How Much Time Should You Spend On Your Portfolio?
To most people, investing is hard. It’s time-consuming, confusing, and making sense of all the different competing investments out there can make things downright incomprehensible, the theory goes. Both you and I know that isn’t true, of course. With the proliferation of target retirement funds and to a lesser extent balanced funds, investing has never been simpler.
That said, investing can be as complicated as you choose to make it. You could go the easy route and buy a target date fund or go the more complicated route and own a dozen different asset classes (which is closer to my approach). Both approaches are valid, and both will probably get you where you need to go. But which will end up with the highest ending balance? The answer, of course, is “it depends…”
How Much Time Should You Spend On Your Portfolio?
As I see it, you have three primary options: the single target retirement fund approach, the three- or four-fund total market portfolio, or the slice-n’-dice-many-asset-classes approach.
The Target Retirement Fund Approach
This one is easy. Pick a target retirement fund and stick with it for the next several decades. Choosing between the different target retirement fund options requires some upfront effort, of course, but once you’ve made your choice, you’ll probably spend no more than a few minutes per year managing you portfolio. Couldn’t be simpler.
The beauty of this approach is that, in my view, it also works with taxable accounts. Will you lose a chunk of return to taxes? Yes, but probably less than if you spent all your time chasing the hot investment du jour as most investors are wont to do. Don’t let the tax-efficiency tail wag the investment dog.
The Total Market Approach
The approach favored by many Bogleheads, the Total Market Approach is only marginally more complex than the target date approach. There are only three essential funds: a Total Stock Market fund, a Total International Stock Market fund, and a Total Bond Market Fund. That’s it. Your allocation to each of these funds will vary according to your age, goals, and risk tolerance, of course, but for the most part there is little reason to expand beyond these three funds. Will you end up with the optimal portfolio going this route? Maybe not, but you’ll be 95% of the way there and will never need to spend more than 20 minutes or so per year rebalancing your simple total market portfolio. On a side note, some experts not recommend Treasury Inflation Protected Securities (TIPS) as an additional required core asset class. I tend to agree.
The Slice N’ Dice Approach
This is the approach I follow and many modern portfolio theory advocates tend to suggest. And firms like Dimensional Fund Advisors have led wide-spread credibility to the slice n’ dice methodology. It’s common sense that more diversification is better than less, so it follows that owning REITs, commodities, small cap stocks, foreign bonds, and emerging market stocks in addition to the asset classes mentioned above might be expected to marginally outperform a simpler, less diversified portfolio. It is important to note, however, that out-performance is by no means guaranteed nor even likely.
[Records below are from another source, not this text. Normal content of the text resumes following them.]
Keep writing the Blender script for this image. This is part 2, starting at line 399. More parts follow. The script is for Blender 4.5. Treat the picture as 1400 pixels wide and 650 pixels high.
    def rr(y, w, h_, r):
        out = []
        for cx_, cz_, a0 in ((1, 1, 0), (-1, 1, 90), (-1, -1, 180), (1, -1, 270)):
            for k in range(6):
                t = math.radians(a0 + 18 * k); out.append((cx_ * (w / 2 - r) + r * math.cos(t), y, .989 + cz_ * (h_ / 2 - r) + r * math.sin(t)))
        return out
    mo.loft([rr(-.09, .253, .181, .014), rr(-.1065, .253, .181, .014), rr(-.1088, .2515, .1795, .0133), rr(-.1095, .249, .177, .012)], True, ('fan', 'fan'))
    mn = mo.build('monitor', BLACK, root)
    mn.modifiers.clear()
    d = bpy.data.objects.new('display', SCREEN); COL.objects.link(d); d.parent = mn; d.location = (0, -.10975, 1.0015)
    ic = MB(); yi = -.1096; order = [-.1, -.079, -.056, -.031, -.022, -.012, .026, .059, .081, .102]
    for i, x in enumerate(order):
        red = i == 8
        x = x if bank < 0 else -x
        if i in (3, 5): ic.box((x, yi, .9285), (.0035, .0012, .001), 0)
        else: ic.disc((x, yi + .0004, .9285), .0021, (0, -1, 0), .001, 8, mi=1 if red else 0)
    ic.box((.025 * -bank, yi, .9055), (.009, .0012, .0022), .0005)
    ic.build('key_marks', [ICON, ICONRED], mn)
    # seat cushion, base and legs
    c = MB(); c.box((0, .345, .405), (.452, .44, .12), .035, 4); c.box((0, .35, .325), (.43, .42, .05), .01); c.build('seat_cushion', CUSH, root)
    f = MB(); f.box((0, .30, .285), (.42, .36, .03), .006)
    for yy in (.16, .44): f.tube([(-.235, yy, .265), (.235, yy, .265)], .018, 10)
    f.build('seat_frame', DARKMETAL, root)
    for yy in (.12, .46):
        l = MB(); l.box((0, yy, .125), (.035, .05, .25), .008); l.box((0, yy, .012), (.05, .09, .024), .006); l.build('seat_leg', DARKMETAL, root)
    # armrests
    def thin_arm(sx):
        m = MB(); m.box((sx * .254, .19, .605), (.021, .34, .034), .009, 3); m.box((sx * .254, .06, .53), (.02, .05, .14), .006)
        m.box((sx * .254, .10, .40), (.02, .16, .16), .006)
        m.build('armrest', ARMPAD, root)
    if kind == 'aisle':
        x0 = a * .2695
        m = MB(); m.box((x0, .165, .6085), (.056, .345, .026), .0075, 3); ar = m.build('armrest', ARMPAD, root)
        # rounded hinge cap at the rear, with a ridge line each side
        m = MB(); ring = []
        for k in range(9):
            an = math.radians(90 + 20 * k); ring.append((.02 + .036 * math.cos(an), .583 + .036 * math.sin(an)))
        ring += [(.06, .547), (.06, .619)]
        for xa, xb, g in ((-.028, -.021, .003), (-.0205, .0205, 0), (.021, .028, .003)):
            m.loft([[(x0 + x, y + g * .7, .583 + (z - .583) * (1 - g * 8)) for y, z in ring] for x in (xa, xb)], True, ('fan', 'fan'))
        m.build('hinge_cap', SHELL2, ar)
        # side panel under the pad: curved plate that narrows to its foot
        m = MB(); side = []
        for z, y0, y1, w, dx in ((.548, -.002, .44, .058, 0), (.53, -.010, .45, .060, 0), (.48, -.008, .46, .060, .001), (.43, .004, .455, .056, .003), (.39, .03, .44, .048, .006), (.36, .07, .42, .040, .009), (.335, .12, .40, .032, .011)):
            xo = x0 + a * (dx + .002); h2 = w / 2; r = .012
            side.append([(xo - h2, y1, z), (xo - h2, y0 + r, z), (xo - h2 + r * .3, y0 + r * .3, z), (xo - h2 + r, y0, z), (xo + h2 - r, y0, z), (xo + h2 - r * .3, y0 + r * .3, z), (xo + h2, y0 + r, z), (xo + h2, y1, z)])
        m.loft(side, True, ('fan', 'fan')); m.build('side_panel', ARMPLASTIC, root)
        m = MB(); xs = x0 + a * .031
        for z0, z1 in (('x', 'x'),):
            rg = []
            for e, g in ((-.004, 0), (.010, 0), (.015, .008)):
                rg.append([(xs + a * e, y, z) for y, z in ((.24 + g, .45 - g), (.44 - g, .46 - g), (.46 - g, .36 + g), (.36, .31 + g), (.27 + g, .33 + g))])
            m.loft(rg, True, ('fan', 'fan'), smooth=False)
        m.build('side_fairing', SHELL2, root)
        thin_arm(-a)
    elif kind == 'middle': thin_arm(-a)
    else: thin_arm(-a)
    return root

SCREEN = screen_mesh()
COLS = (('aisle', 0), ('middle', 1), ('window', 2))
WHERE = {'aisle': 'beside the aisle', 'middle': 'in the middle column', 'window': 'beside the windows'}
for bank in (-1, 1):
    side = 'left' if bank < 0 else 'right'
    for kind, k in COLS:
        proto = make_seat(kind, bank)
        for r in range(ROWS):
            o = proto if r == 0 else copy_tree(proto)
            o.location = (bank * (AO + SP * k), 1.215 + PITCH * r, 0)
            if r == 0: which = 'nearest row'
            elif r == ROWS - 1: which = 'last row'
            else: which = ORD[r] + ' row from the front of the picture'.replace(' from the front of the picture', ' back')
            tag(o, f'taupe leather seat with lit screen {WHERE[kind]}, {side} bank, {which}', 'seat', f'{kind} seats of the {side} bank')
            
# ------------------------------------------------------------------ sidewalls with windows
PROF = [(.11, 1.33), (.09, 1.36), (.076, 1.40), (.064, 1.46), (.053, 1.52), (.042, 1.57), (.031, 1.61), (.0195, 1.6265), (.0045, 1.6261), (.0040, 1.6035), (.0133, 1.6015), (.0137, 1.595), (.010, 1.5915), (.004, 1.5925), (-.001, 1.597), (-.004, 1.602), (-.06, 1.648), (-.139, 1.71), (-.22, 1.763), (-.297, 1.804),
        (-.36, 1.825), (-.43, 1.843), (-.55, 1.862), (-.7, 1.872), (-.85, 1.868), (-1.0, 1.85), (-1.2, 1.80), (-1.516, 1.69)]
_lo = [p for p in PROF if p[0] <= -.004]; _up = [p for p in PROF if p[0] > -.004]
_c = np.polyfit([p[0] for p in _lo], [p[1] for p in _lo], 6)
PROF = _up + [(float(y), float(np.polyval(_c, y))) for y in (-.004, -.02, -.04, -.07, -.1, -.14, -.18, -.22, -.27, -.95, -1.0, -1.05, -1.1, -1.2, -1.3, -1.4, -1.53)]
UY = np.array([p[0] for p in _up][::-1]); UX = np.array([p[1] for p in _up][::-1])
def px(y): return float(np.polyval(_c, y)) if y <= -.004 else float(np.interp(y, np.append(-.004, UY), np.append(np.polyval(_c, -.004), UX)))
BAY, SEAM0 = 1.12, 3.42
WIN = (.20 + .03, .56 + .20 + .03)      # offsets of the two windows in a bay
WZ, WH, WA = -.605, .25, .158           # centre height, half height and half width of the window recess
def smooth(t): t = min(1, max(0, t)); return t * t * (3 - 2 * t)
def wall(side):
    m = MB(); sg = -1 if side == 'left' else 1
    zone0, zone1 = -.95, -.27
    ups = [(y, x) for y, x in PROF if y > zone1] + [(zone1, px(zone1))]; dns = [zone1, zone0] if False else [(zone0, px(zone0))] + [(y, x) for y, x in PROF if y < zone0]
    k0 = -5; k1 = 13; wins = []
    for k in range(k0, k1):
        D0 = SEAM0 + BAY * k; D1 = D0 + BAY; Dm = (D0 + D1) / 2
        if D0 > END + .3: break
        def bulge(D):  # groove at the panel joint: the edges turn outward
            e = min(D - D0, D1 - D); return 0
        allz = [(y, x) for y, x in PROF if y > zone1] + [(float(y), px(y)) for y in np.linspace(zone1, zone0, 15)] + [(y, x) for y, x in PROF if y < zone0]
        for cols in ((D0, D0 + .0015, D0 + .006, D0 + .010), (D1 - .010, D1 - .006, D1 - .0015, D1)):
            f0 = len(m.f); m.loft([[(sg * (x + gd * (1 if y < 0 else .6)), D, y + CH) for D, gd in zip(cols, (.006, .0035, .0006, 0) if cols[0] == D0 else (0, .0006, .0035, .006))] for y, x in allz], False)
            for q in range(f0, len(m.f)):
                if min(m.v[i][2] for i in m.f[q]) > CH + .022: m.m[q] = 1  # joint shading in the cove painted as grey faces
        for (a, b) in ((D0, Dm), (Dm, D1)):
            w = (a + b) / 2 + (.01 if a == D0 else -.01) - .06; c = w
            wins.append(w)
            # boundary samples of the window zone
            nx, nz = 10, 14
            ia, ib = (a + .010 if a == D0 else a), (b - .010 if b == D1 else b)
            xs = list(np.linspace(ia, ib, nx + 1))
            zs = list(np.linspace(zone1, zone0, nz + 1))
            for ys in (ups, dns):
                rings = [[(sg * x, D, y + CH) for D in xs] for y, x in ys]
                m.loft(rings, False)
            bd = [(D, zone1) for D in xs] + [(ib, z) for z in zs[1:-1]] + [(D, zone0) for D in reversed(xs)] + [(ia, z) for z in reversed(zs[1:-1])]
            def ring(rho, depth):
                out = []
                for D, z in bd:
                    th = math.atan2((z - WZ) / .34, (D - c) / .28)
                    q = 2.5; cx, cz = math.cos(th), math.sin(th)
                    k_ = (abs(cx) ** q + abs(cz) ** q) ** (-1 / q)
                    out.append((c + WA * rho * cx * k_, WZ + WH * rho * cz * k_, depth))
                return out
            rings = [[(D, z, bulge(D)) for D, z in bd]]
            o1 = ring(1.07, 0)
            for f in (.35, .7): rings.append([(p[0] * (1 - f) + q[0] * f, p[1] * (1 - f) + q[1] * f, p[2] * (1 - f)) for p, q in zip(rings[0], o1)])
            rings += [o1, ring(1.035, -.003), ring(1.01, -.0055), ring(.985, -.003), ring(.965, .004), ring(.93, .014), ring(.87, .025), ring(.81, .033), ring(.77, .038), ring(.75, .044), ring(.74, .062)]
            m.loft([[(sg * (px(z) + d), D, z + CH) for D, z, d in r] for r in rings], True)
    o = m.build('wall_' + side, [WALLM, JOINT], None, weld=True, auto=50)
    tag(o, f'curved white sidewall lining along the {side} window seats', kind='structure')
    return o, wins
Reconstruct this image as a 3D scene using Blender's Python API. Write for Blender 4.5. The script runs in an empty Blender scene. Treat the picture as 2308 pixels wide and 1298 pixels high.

And even if your slice n’ dice portfolio does manage to beat a total market portfolio, you must accept the fact that you’re spending all those extra hours rebalancing, tax-loss harvesting, and researching investment options for at most a small incremental return. In other words, you’re spending 95% of your effort chasing that extra 5% in performance. There’s nothing wrong with that if it’s something you enjoy, but it’s not what I would recommend for the average investors.